OpenCDA

February 11, 2019

Border Perimeter Security Basics

Filed under: Probable Cause — Bill @ 5:40 pm

Physical Security System Functions Graphic

One of the most frequently-heard objections to President Trump’s proposed border wall goes something like, “Well, the wall won’t stop everything and everyone.”  Usually that objection or some variation of it is made by ignorant and uninformed elected or appointed officials.  They usually utter their proclamation in an effort to deceive listeners into believing President Trump has asserted that a wall will stop everything and everyone.  He has not.

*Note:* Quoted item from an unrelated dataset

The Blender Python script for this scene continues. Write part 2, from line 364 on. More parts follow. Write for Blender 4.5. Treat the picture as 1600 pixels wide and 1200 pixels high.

What President Trump has asserted, correctly in my opinion, is that a wall (or a series of strategically placed wall segments) complements other physical security measures which, taken together, can effectively help ICE and CBP agents interdict human traffic and contraband entering and leaving the United States illegally across the US – Mexico border.

Interdiction of illegal human traffic and contraband is a physical security function.   Laws to interdict human traffic and contraband passed by legislators are completely useless (except for generating campaign contributions and face time on Eye NitWit News) in the absence of systematic physical security measures.  Too often, however, legislators feel that their oh-so-superior knowledge of the law empowers them to prescribe and then micromanage the applications of physical security measures about which they know pitifully little.

The graphic “Physical Security System Functions” comes from a 2013 US Department of Defense publication entitled UFC 4-022-03 — Unified Facilities Criteria — Security Fences and Gates.  Though this publication does not pertain explicitly to securing our nation’s borders, it’s a good 83-page place to start to learn about the challenges, benefits, and limitations faced by the Department of Homeland Security in devising systems of physical security measures to perform that duty.

As the chart shows, the primary functions of physical security measures are to detect unlawful or potentially unlawful border crossings, then delay those illegal crossings until a timely response team can arrive to assess and then act appropriately and lawfully.

The physical security measures most applicable to any segment of the border are best determined by the CBP and ICE agents assigned to that sector, not to the Fools on the Hill in Fantasyland-on-the-Potomac.